L’imaginaire et le fantastique

À partir de la fin des années 70, le TSF opte pour le créneau fantastique. Le Hobbit, adapté en 1979 à partir du célèbre roman de Tolkien, devient rapidement un succès international, joué plus de 1 300 fois à travers le monde. Le Seigneur des Anneaux, adapté en 1985, constitue également l’une des belles réalisations du TSF… et l’une des préférées d’André Viens. «Je m’intéresse à l’imaginaire, aux légendes, aux mythes et à la science-fiction, tout en traitant de réalités, de valeurs et de sentiments humains, explique-t-il. Je souhaite que le spectateur pénètre dans un autre univers.»

Les trames sonores originales, les effets spéciaux, les éclairages et les projections jouent un grand rôle dans la création de ces univers fantastiques. En sortant de la salle, les gens parlent souvent du spectacle comme si c’était un film, le plus beau des compliments, selon M. Viens. «Je ne veux pas qu’on s’ennuie, comme c’est trop souvent le cas au théâtre», déclare-t-il d’un ton critique.

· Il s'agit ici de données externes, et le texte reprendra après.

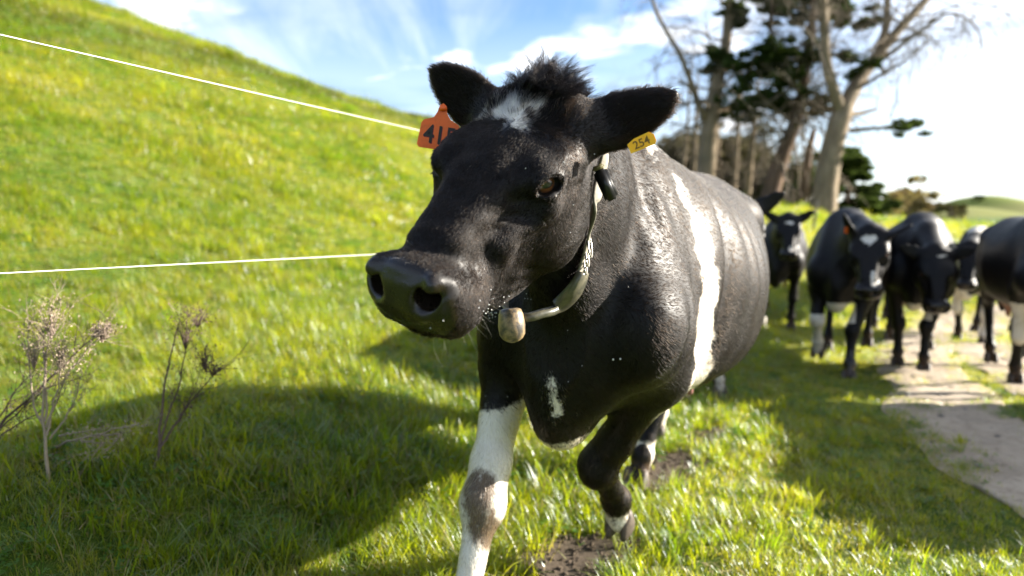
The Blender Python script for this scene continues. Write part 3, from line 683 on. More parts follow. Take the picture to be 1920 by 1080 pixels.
def cow_field(p):
    """p: head (M, t) in the body frame (x forward, y to the cow's left, z up, ground at 0 under the withers), legs, ears, tail"""
    F = Field(); D = p.get('detail', False); fat = p.get('fat', 1.)
    xs = [-1.36, -1.30, -1.18, -1.0, -.78, -.56, -.35, -.15, .04, .18, .29, .35]
    top = [1.00, 1.09, 1.15, 1.205, 1.21, 1.205, 1.21, 1.23, 1.23, 1.14, 1.00, .90]
    bot = [.86, .78, .68, .60, .54, .51, .50, .51, .54, .56, .60, .68]
    w06 = [.02, .06, .10, .13, .135, .135, .14, .13, .07, .05, .04, .02]
    w25 = [.06, .13, .20, .265, .29, .295, .285, .255, .18, .15, .11, .05]
    w50 = [.07, .14, .20, .26, .32, .355, .34, .29, .235, .20, .15, .07]
    w85 = [.04, .09, .13, .18, .25, .28, .265, .22, .16, .13, .10, .05]
    sc = lambda w: [v * fat for v in w]
    F.loft(xs, top, bot, [(.04, w06), (.25, sc(w25)), (.55, sc(w50)), (.88, sc(w85))], k=.08, sharp=.9)
    Mh, th = p['head']
    for s in (1, -1):
        F.econe((-.03, s * .085, 1.15), (.17, s * .155, .80), (.055, .10), (.075, .13), k=.07)    # shoulder blade
        F.ell((.23, s * .165, .78), (.085, .075, .105), k=.07)                                   # point of the shoulder
        F.ell((-.98, s * .21, 1.04), (.07, .05, .045), k=.09)                                   # hook bone
        F.ell((-1.27, s * .11, 1.07), (.06, .05, .05), k=.06)
        F.ell((-1.10, s * .165, .86), (.19, .095, .25), k=.08)                                   # thigh
        F.ell((-.90, s * .20, .70), (.10, .06, .13), k=.07)                                      # stifle
    F.ell((.25, -.03, .66), (.12, .075, .15), k=.07)                                               # brisket
    F.ell((.18, -.035, .55), (.11, .05, .07), k=.06)
    F.ell((-.86, 0, .56), (.20, .14, .12), k=.05)                                               # udder
    for tx, ty in ((-.80, .07), (-.80, -.07), (-.93, .06), (-.93, -.06)):
        F.cone((tx, ty, .47), (tx, ty, .395), .016, .012, k=.02)
    # neck
    H = lambda q: np.array(Mh) @ np.array(q, float) + np.array(th)
    F.frame()
    a0 = np.array((-.02, 0, 1.0)); c0 = H((-.01, 0, -.13)); mid = a0 * .5 + c0 * .5 + np.array(p.get('neck_mid', (.06, 0, -.01)))
    sideh = np.array(Mh)[:, 1]
    F.econe(a0, mid, (.145, .25), (.098, .175), k=.09)
    F.econe(mid, c0, (.098, .175), (.085, .125), side=sideh, k=.07)
    F.chain([(.24, 0, .66), mid + np.array((.05, 0, -.17)), H((.05, 0, -.215))], [.05, .035, .045], k=.08)   # dewlap line
    F.chain([(.0, 0, 1.19), mid + np.array((-.03, 0, .14)), H((-.03, 0, -.03))], [.05, .05, .045], k=.08)
    # legs
    for nm, j in p['legs'].items():
        j = [np.array(v, float) for v in j]; s = 1 if nm[1] == 'l' else -1
        if nm[0] == 'f':
            e, kn, ft, ho = j
            sh = np.array((.16, s * .155, .80))
            F.econe(sh, e, (.078, .125), (.066, .100), k=.07)
            F.econe(e, kn * .75 + e * .25, (.062, .092), (.040, .048), k=.05)
            F.cone(kn * .75 + e * .25, kn, .044, .046, k=.04)
            u = (e - kn) / np.linalg.norm(e - kn)
            F.ell(kn, (.048, .047, .062), k=.035); F.ell(kn + np.array((.022, 0, .0)), (.020, .030, .040), k=.03)
            v = (kn - ft) / np.linalg.norm(kn - ft)
            F.cone(kn, ft + v * .06, .039, .030, k=.03)
        else:
            e, kn, ft, ho = j                              # stifle, hock, fetlock, hoof
            F.econe(np.array((-1.08, s * .16, .88)), e * .45 + kn * .55, (.085, .19), (.045, .075), k=.08)
            F.econe(e * .45 + kn * .55, kn, (.045, .075), (.032, .048), k=.05)
            F.ell(kn, (.050, .036, .052), k=.03)
            v = (kn - ft) / np.linalg.norm(kn - ft)
            F.cone(kn, ft + v * .06, .036, .028, k=.03)
        F.cone(ft + v * .06, ft, .028, .037, k=.02)
        F.ell(ft, (.042, .041, .040), k=.02)
        F.cone(ft, ho + (ft - ho) * .30, .034, .040, k=.02)
        for dd in (.02, -.02):
            F.cone(ft - v * .015 + np.array((-.035, dd, 0)), ft - v * .035 + np.array((-.042, dd, 0)), .011, .007, k=.01)
    if 'tail' in p:
        F.chain(p['tail'], [.035] + [.022] * (len(p['tail']) - 2) + [.018], k=.03)
        F.ell(p['tail'][-1], (.035, .035, .10), k=.05)
    if D:
        # ribs, folds of skin on neck and shoulder, veins
        F.disp(lambda q: -.0030 * np.sin(q[:, 0] * 62 + q[:, 2] * 6) * np.clip(1 - np.abs(q[:, 0] + .36) / .26, 0, 1) * np.clip((q[:, 2] - .70) / .12, 0, 1) * np.clip((1.12 - q[:, 2]) / .1, 0, 1), (-.36, 0, .9), .5)
        F.disp(lambda q: -.0075 * np.sin(q[:, 0] * 64 + 3.0 * np.sin(q[:, 2] * 9) + 12 * q[:, 2]) * (.5 + .5 * np.sin(q[:, 2] * 17 + q[:, 0] * 9)) * np.clip(1 - np.abs(q[:, 0] - .12) / .24, 0, 1) * np.clip((q[:, 2] - .62) / .15, 0, 1) * np.clip((1.16 - q[:, 2]) / .12, 0, 1), (.12, 0, .9), .5)
        F.disp(lambda q: .016 * np.exp(-((q[:, 0] + .16 + .18 * (q[:, 2] - .85)) / .035) ** 2) * np.clip((q[:, 2] - .6) / .1, 0, 1) * np.clip((1.15 - q[:, 2]) / .1, 0, 1) * (np.abs(q[:, 1]) > .08), (-.15, 0, .88), .45)
        F.disp(lambda q: .030 * np.exp(-((q[:, 0] + .86) / .09) ** 2 - ((q[:, 2] - .98) / .09) ** 2) * (np.abs(q[:, 1]) > .1), (-.86, 0, .98), .35)
    F.frame(Mh, th)
    head_shape(F, p['ears'], D)
    F.frame()
    return F

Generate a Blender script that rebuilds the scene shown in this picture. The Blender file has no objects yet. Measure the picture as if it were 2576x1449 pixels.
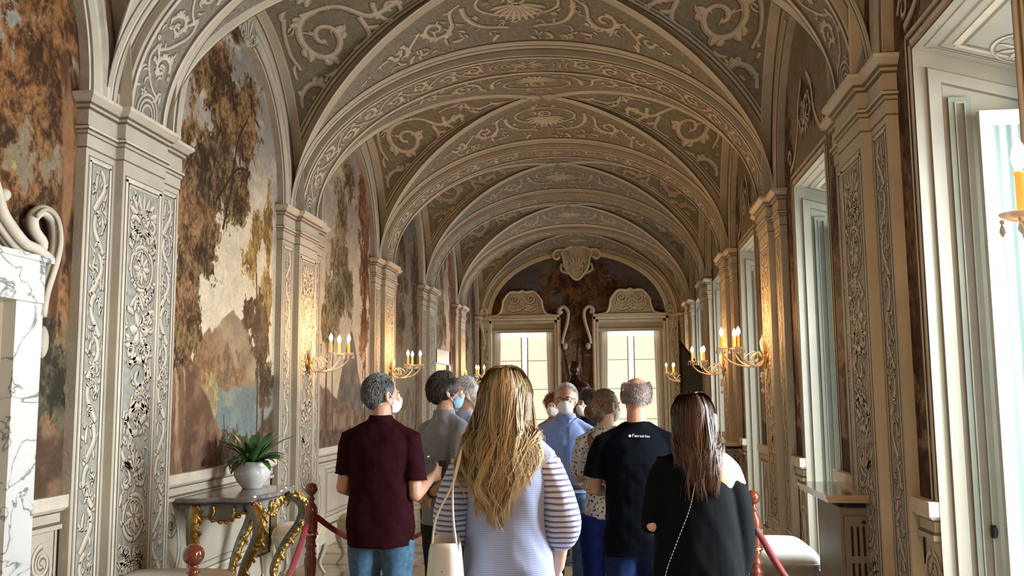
import bpy, math, random
import numpy as np
from mathutils import Vector, Matrix

# ------------------------------------------------------------------ scene, camera, light, exposure
SC = bpy.context.scene
COL = SC.collection
W_PX, H_PX = 2576, 1449
F_PX, YAW, PITCH, ROLL = 2341.58, 0.1087, 0.1158, -0.009

def camera_axes():
    cy, sy, cp, sp = math.cos(YAW), math.sin(YAW), math.cos(PITCH), math.sin(PITCH)
    fwd = Vector((-sy * cp, cy * cp, sp)); right = Vector((cy, sy, 0)); up = right.cross(fwd)
    c, s = math.cos(ROLL), math.sin(ROLL)
    return fwd, right * c + up * s, up * c - right * s

fwd, rgt, upv = camera_axes()
cd = bpy.data.cameras.new('camera')
cam = bpy.data.objects.new('camera', cd)
COL.objects.link(cam)
m = Matrix.Identity(4)
for i in range(3):
    m[i][0], m[i][1], m[i][2] = rgt[i], upv[i], -fwd[i]
m[2][3] = 1.6
cam.matrix_world = m
cd.sensor_width = 36.0
cd.lens = F_PX / W_PX * 36.0
cd.clip_start = 0.05
SC.camera = cam

w = bpy.data.worlds.new('daylight'); SC.world = w; w.use_nodes = True
nt = w.node_tree
nt.nodes['Background'].inputs[0].default_value = (0.86, 0.94, 1.0, 1)
nt.nodes['Background'].inputs[1].default_value = 2.2

def area(name, loc, rot, sx, sy, power, color, spread=180):
    l = bpy.data.lights.new(name, 'AREA'); l.shape = 'RECTANGLE'; l.size = sx; l.size_y = sy
    l.energy = power; l.color = color; l.spread = math.radians(spread)
    o = bpy.data.objects.new(name, l); o.location = loc; o.rotation_euler = rot; COL.objects.link(o)
    return o

# the hall: bays run away from the camera along +y
XL, XR = -3.07, 1.4546
XC, HW = (XL + XR) / 2, (XR - XL) / 2
PIERS = [-0.9, 2.42, 5.745, 9.085, 12.545, 15.62, 18.85]
YEND, YBACK = 21.5, -1.5
MAINW, PIERW = 0.27, 0.60
STEP, WALLD = 0.055, 0.115
ZS = 3.437
DADO = 1.064
BAYS = [(PIERS[i], PIERS[i + 1]) for i in range(len(PIERS) - 1)] + [(PIERS[-1], YEND + 0.35)]
WIN_FAR = [1.5, 4.86, 8.10, 11.65, 15.05, 18.3, 20.95]
WINW = 1.19
ZW = 3.374

# daylight outside the tall windows of the right wall
for i, yf in enumerate(WIN_FAR):
    area('window_or_fill_light', (3.35, yf - WINW / 2, 2.45), (0, math.radians(74), 0), 3.4, 1.7, (370 if i < 2 else 260 if i < 3 else 115), (0.84, 0.93, 1.0), 118)
area('window_or_fill_light', (XC, -1.45, 2.3), (math.radians(90), 0, 0), 3.2, 2.8, 4, (0.92, 0.95, 1.0))  # weak fill light added behind the camera; no window here

SC.view_settings.view_transform = 'Standard'
SC.view_settings.look = 'None'
SC.view_settings.exposure = 0.60
SC.view_settings.gamma = 1.0
SC.view_settings.use_curve_mapping = False
SC.cycles.use_denoising = True
SC.cycles.max_bounces = 5
SC.cycles.diffuse_bounces = 4
SC.cycles.glossy_bounces = 2
SC.cycles.transmission_bounces = 3
SC.cycles.transparent_max_bounces = 6
SC.cycles.caustics_reflective = False
SC.cycles.caustics_refractive = False
SC.cycles.sample_clamp_indirect = 4.0

# ------------------------------------------------------------------ helpers: objects
def tag(o, label=None, cat=None, group=None, kind=None):
    if label: o['label'] = label
    if cat: o['category'] = cat
    if group: o['group'] = group
    if kind: o['kind'] = kind
    return o

def empty(name, loc=(0, 0, 0), rz=0.0, label=None, cat=None, group=None, kind=None):
    o = bpy.data.objects.new(name, None); COL.objects.link(o)
    o.empty_display_size = 0.1
    o.location = loc; o.rotation_euler = (0, 0, rz)
    return tag(o, label, cat, group, kind)

def copy_tree(o, parent=None):
    c = o.copy(); COL.objects.link(c)
    if parent is not None:
        c.parent = parent
    for ch in list(o.children):
        copy_tree(ch, c)
    return c

class MB:
    """collects geometry, then links it as one mesh object"""
    def __init__(s):
        s.v = []; s.f = []; s.m = []; s.s = []; s.n = 0; s.col = []
    def add(s, verts, faces, mat=0, smooth=True, col=None):
        verts = np.asarray(verts, float).reshape(-1, 3)
        s.v.append(verts)
        b = s.n
        if isinstance(faces, np.ndarray):
            ff = (faces + b).tolist()
        else:
            ff = [[i + b for i in q] for q in faces]
        s.f.extend(ff)
        if isinstance(mat, (list, np.ndarray)): s.m.extend(list(mat))
        else: s.m.extend([mat] * len(ff))
        s.s.extend([smooth] * len(ff))
        s.n += len(verts)
        if col is not None: s.col.append(np.asarray(col, float).reshape(-1, 3))
        else: s.col.append(np.full((len(verts), 3), .5))
    def grid(s, P, mat=0, cu=False, cv=False, smooth=True, flip=False, col=None):
        P = np.asarray(P, float); n, m_ = P.shape[:2]
        I = np.arange(n * m_).reshape(n, m_)
        if cu: I = np.vstack([I, I[:1]])
        if cv: I = np.hstack([I, I[:, :1]])
        q = np.stack([I[:-1, :-1], I[1:, :-1], I[1:, 1:], I[:-1, 1:]], -1).reshape(-1, 4)
        if flip: q = q[:, ::-1]
        s.add(P.reshape(-1, 3), q, mat, smooth, col)
    def box(s, lo, hi, mat=0, R=None, o=None):
        x0, y0, z0 = lo; x1, y1, z1 = hi
        v = np.array([(x0, y0, z0), (x1, y0, z0), (x1, y1, z0), (x0, y1, z0), (x0, y0, z1), (x1, y0, z1), (x1, y1, z1), (x0, y1, z1)], float)
        if R is not None: v = v @ np.array(R).T
        if o is not None: v = v + np.array(o)
        s.add(v, [(0, 3, 2, 1), (4, 5, 6, 7), (0, 1, 5, 4), (1, 2, 6, 5), (2, 3, 7, 6), (3, 0, 4, 7)], mat, False)
    def quad(s, a, b, c, d, mat=0):
        s.add([a, b, c, d], [(0, 1, 2, 3)], mat, False)
    def tube(s, pts, r, n=8, mat=0, caps=True, flat=None):
        pts = np.asarray(pts, float); k = len(pts)
        r = np.full(k, r, float) if np.isscalar(r) else np.asarray(r, float)
        if len(r) != k: r = np.interp(np.linspace(0, 1, k), np.linspace(0, 1, len(r)), r)
        T = np.gradient(pts, axis=0); T /= np.linalg.norm(T, axis=1)[:, None] + 1e-9
        ref = np.array([0, 0, 1.]) if abs(T[0][2]) < .9 else np.array([1., 0, 0])
        U = np.zeros_like(pts); u = np.cross(T[0], ref); u /= np.linalg.norm(u)
        for i in range(k):
            u = u - T[i] * (u @ T[i]); u /= np.linalg.norm(u) + 1e-9; U[i] = u
        V = np.cross(T, U)
        a = np.linspace(0, 2 * math.pi, n, endpoint=False)
        fl = 1.0 if flat is None else flat
        P = pts[:, None] + r[:, None, None] * (np.cos(a)[None, :, None] * U[:, None] + fl * np.sin(a)[None, :, None] * V[:, None])
        s.grid(P, mat, cv=True, flip=True)
        if caps:
            b = s.n - k * n
            s.f.append([b + i for i in range(n)][::-1]); s.m.append(mat); s.s.append(True)
            s.f.append([b + (k - 1) * n + i for i in range(n)]); s.m.append(mat); s.s.append(True)
    def lathe(s, prof, c=(0, 0, 0), n=20, mat=0, R=None, sx=1., sy=1.):
        prof = np.asarray(prof, float)
        a = np.linspace(0, 2 * math.pi, n, endpoint=False)
        P = np.stack([prof[:, 0][:, None] * np.cos(a) * sx, prof[:, 0][:, None] * np.sin(a) * sy, np.repeat(prof[:, 1][:, None], n, 1)], -1)
        if R is not None: P = P @ np.array(R).T
        P = P + np.array(c)
        s.grid(P, mat, cv=True, flip=True)
    def ball(s, c, r, n=12, k=8, mat=0, R=None):
        r = np.array([r] * 3 if np.isscalar(r) else r, float)
        t = np.linspace(0, math.pi, k + 1); a = np.linspace(0, 2 * math.pi, n, endpoint=False)
        t = np.clip(t, 1e-3, math.pi - 1e-3)
        P = np.stack([np.sin(t)[:, None] * np.cos(a), np.sin(t)[:, None] * np.sin(a), np.repeat(np.cos(t)[:, None], n, 1)], -1) * r
        if R is not None: P = P @ np.array(R).T
        s.grid(P + np.array(c), mat, cv=True)
    def build(s, name, mats, parent=None, colors=False):
        me = bpy.data.meshes.new(name)
        V = np.concatenate(s.v) if s.v else np.zeros((0, 3))
        me.from_pydata(V.tolist(), [], s.f)
        if not isinstance(mats, (list, tuple)): mats = [mats]
        for x in mats: me.materials.append(x)
        me.polygons.foreach_set('material_index', s.m)
        me.polygons.foreach_set('use_smooth', s.s)
        if colors:
            at = me.color_attributes.new('Col', 'FLOAT_COLOR', 'POINT')
            C = np.concatenate(s.col); C = np.hstack([C, np.ones((len(C), 1))])
            at.data.foreach_set('color', C.ravel())
        me.update()
        o = bpy.data.objects.new(name, me); COL.objects.link(o)
        if parent is not None: o.parent = parent
        return o

def struct(o, label=None, cat='structure'):
    o['kind'] = 'structure'
    if label: o['label'] = label; o['category'] = cat
    return o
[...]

Avec le temps, les marionnettes du TSF ont grandi. Alors que les premières mesuraient entre 1,60 m et 2,20 m, certaines atteignent aujourd’hui 4 mètres. Lors des festivités du 350e anniversaire de Montréal, en 1992, le spectacle à caractère historique baptisé Le Grand Jeu de Nuit, présenté sur la Place d’Armes, mettait en scène des marionnettes de dix mètres de hauteur! «C’était exceptionnel, car nous étions à l’extérieur», précise toutefois M. Viens.

Un art majeur!

Pour André Viens, ce Prix Reconnaissance mettra en lumière un art particulier, la marionnette, qui est souvent perçu à tort comme un art mineur. Directeur de compagnie depuis plus de 35 ans, il admet qu’il est difficile de persévérer et de se renouveler sans cesse. «Je vieillis mais je ne veux pas m’asseoir sur mes lauriers, car pour moi, l’émerveillement des spectateurs est le meilleur salaire!» L’hiver prochain, les Montréalais devraient pouvoir assister au deuxième épisode de la plus récente production du TSF, intitulée Le Royaume des Devins.